We saw a bush pilot take off and land

Then we went to a replica Indian village. This house was an original, moved here.

Then I visited the cultural centre.

Thursday, 26 May 2016

Arctic Circle

Ever wondered what it looked like at the Arctic Circle? The Barrier Mountains are in the background.

This is the Yukon

Finger Mountain



Tuesday, 24 May 2016

Still no Denali

I took the bus to Savage River, and then went for a walk to a good view of the bridge.

There were lupins and

Bluebells practically covering the hillside.

There was moss and lichen on the ground under the spruce.

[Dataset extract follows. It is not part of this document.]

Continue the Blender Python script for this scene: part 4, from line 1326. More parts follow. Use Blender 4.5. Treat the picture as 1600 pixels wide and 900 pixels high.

There was another bridge (there were more but no photos of them) on the train trip. This was a valley of surposedly great scenic beauty.

And moose.

Monday, 23 May 2016

Tundra

On the Denali park tour today we saw a lot of animals. Grizzly bears.

Dahl sheep.

Caribou.

Bird emblem of Alaska.

Marmot.

And tundra...

Sunday, 22 May 2016

Slow Train to Denali

In some ways I'm very happy that I've visited Alaska before the season started. There were very few people on the roads, I could decide on a whim where I would stay the night. But some things have been closed. I was originally going to visit Denali while I had the RV, but the 51 mile tour was truncated to 31 miles until the day after I gave my RV back, so I decided to do it this way. And I explained to the tour company why I wanted to do it this way, and that if the tour was still 31 miles, I would do it while I had the RV. Anyway, the tour I will be doing is the one I could have done while I had the RV!

The train goes at a sedate pace, and when anyone sees something interesting, it slows down even further, so everyone can see it. At first the cloud was reasonably all encompassing, and it rained. The scenery looked uninteresting and rather flat and soggy. People who dislike mud shouldn't go near Alaska or Canada. But toward the end of the trip it became much better, and blue sky appeared.

People saw a black bear, but I didn't. There were moose, but they were solitary and far away. But there were lots of trumpeter swans.

And old beaver dams.

And the scenery was beautiful.

Talkeetna station wasn't near the town, but it did have a picture of a Moose (this town is known for its moose dropping festival). This is also where people live archaically in the woods.

I took a picture of Wasilla, but like its most prominent citizen, it had few redeeming features, so it didn't make the cut.